Art with a technological twist
Staff Writer
Stuart Letizia creates fantasy worlds through the tip of his stylus.
Letizia, July’s Kennebunk Free Library featured artist, exhibits several of his adventure-, western- and action-themed digital illustrations in the library’s Speers Gallery.
Despite similarities to traditional works of art, Letizia paints illustrations through gestures of a stylus on a Wacom graphics tablet. The results appear on a digital canvas in Photoshop on his computer.
Letizia, 28, of Biddeford, has focused on this media since 2007, midway through his Master of Fine Arts program at Pensacola Christian College.
“It really grabbed me because it allows me to be able to use my imagination in a way that I just can’t seem to unlock with traditional media,” Letizia said.
Letizia said he went “hog wild” with the new media after discovering it in a course that focused on the emerging technology. He found he could capture the subject matter he enjoyed without getting bogged down in the restrictions of traditional media.
Letizia said he was drawn to the digital process because of the way it “cleaned up the process” of making art.
“I tend to be kind of a neat person when I’m working and acrylics are nice in this matter because they are a lot neater than oils, but this even more so because you don’t have a palette with a lot of colors that can accidentally touch you here and then spread there,” he said.
“For me that was a major road block for getting stuff done,” he added.
He said he also appreciates the ability of digital media to “achieve a color spot on instantaneously.”
Despite the modern equipment, digital painting replicates traditional media in many ways, Letizia said. Formal artistic qualities including lighting, atmosphere, color and shading and questions of realism and abstraction all come into play.
“Basically this is my digital canvas,” Letizia said of the Wacom Graphics Tablet. “And I work on it just as you would work on a piece of linen.”
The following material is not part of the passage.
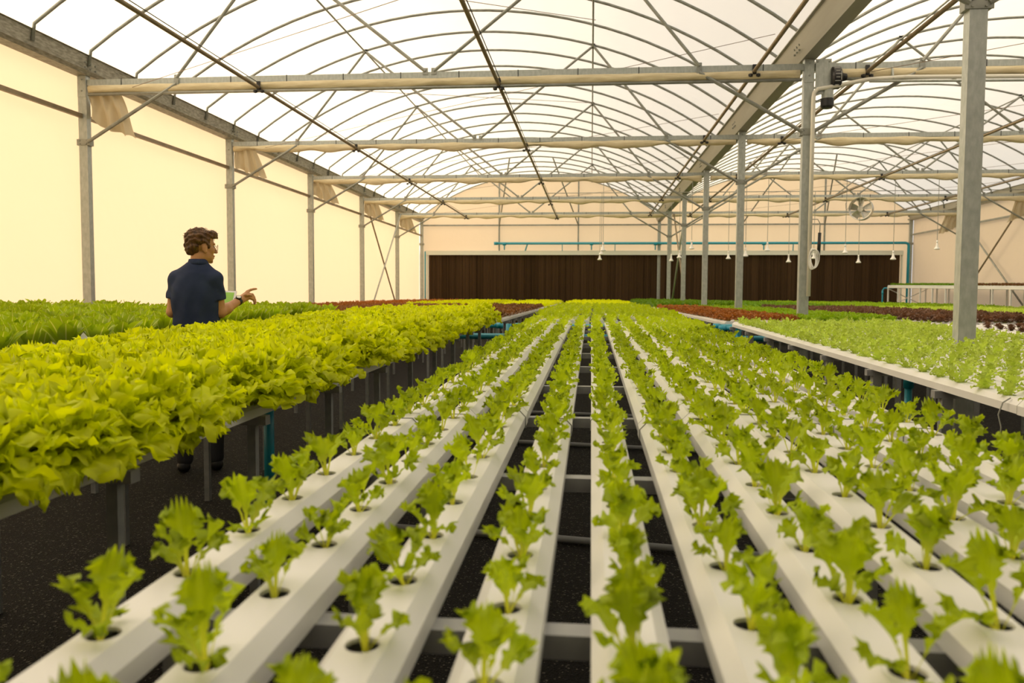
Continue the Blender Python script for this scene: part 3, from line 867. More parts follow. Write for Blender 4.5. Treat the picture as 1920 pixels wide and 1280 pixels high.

Letizia said his favorite freedom of the digital process is the ability to undo mistakes.
“Control z is the best,” he said of the computer shortcut. “If you go back to other media after this you find yourself going ‘control, z, control, z,’ and you just can’t.”
The Kennebunk Free Library exhibit is Letizia’s first since his solo exhibition to complete his Master of Fine Arts.
The exhibit showcased his passion for adventure and western themes.
“What I appreciate and find most inspiring about a lot of these genres is the fact that it’s such a classic return to some good old-fashioned storytelling and elements of self-sacrifice, truth, love, justice and good versus evil,” he said.
Letizia puts hours of research into each illustration to ensure authenticity and powerful storytelling.
For a series of three images based on the Normandy invasion Letizia researched the time period, clothing and detail to achieve historical accuracy. He bought gear at military surplus store and dressed up, posed and photographed his friends emulating battle poses in one of his classrooms. Letizia then used the photographs as source material.
The series of three images, currently on display in the Kennebunk Free Library exhibit, took Letizia more than 80 hours to create.
He uses the source material photographic process to create proper lighting and realism for many of his illustrations. But, he said, the process remains creative.
“It isn’t tracing, it’s completely freehand … and there’s still so much creativity because you have to imagine a lot of your lighting as you set it up and you have to add a lot of elements of costume and storytelling that were not there in the source image,” he said.
Letizia said he has had to defend digital illustration as an art form. He and his wife Ashley, a fellow Pensacola Christian College art graduate and oil painter had to defend the legitimacy of the media in school as they sought their degrees.
“(The school) didn’t feel it was really on quite the same level as the traditional approach and to be honest I understand because we were the first two to really pursue it,” he said.
For many viewers, the distinction is blurred between traditional painting and Letizia’s digital illustration.
“I find that many people wouldn’t know that that’s how I produced it. Even though I say it’s a digital show and describe the process, they will probably just think it’s a painting or a print of a painting. Which is great, because to me that says legitimacy,” he said.
Letizia’s background in digital illustration has fueled both an artistic passion and a career.
Letizia, as a graphic designer for Briggs Advertising in Bath, focuses on both design and illustration projects.
“It’s a great job, I love my crew there and it’s a wonderful balance. Illustration takes up so much time that I’m grateful to have the graphic and Web design work. I appreciate both pretty equally. It keeps me refreshed to come home and dive into a creative project in the evening,” he said.
Letizia said in the future he’d like to delve back into larger-scale illustration projects such as the Normandy invasion series.
“I’d like to accumulate costumes and lighting equipment and approach a giant project again,” he said.
“Really,” he added. “The sky is the limit.”
Letizia’s exhibit “Realms of Adventure: Digital Illustration” hangs in the Speers Gallery at Kennebunk Free Library through July. A reception for the show is Tuesday from 5:30 p.m. to 7:30 p.m. and is open to the public.